On Thu, 2009-09-17 at 07:24 -0700, Roland Dreier wrote:
> > Anton Blanchard suggested a while back that this might be integrated
>  > with perf-counters, since perf-counters already does mmap() tracking and
>  > also provides events through an mmap()'ed buffer.
>  > 
>  > Has anybody looked into this?
> 
> I didn't see the original suggestion.  Certainly hooking in to existing
> infrastructure for user/kernel communication would be good.
> 
> The fit doesn't seem great to me, although I am rather naive about perf
> counters.  The problem that ummunotify is trying to solve is to let an
> app say 'for these 1000 address ranges (that possibly only cover a small
> part of my total address space), please let me know when the mappings
> are invalidated for any reason'.
> 
> So getting those events in the kernel is no problem -- we have the MMU
> notifier hooks that tell us exactly what we need to know.  The issue is
> purely the way userspace registers interest in address ranges, and how
> to kernel returns the events.
> 
> For perf counters it seems that one would have to create a new counter
> for each address range... is that correct?  And also I don't know if
> perf counter has an analog for the fast path optimization that
> ummunotify provides via a mmap'ed generation counter (a quick way for
> userspace to see 'nothing happened since last time you checked').
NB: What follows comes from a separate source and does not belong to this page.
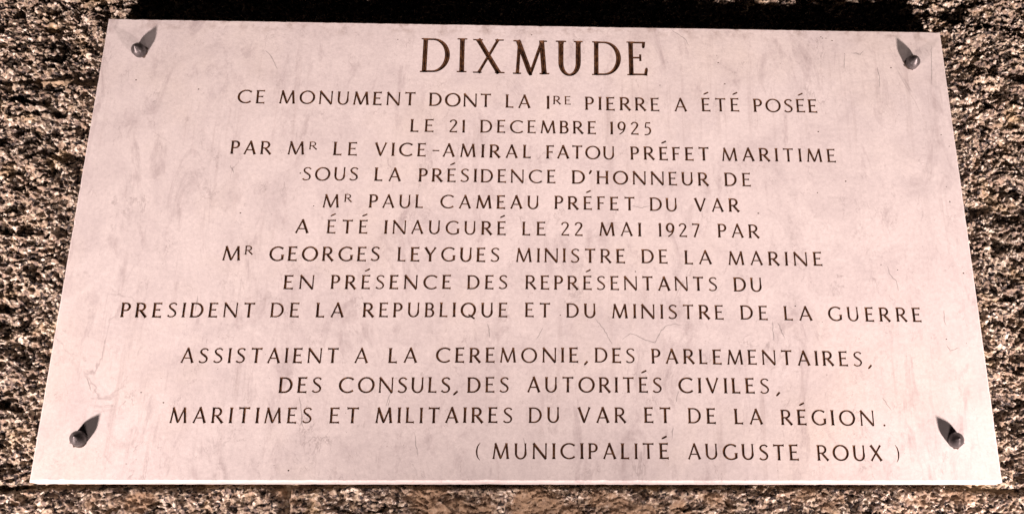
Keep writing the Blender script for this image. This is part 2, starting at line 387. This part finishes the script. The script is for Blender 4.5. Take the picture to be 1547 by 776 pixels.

You're right in that perf-counter currently doesn't provide a way to
specify these ranges, we simply track all mmap() traffic.

The thing is that mmap() data is basically a side channel. For your
usage you'd basically have to open a NOP counter and only observe the
mmap data.

We could look at ways of adding ranges..

We do have a means of detecting if new data is available, we keep a data
head index. If that moves, you've got new stuff.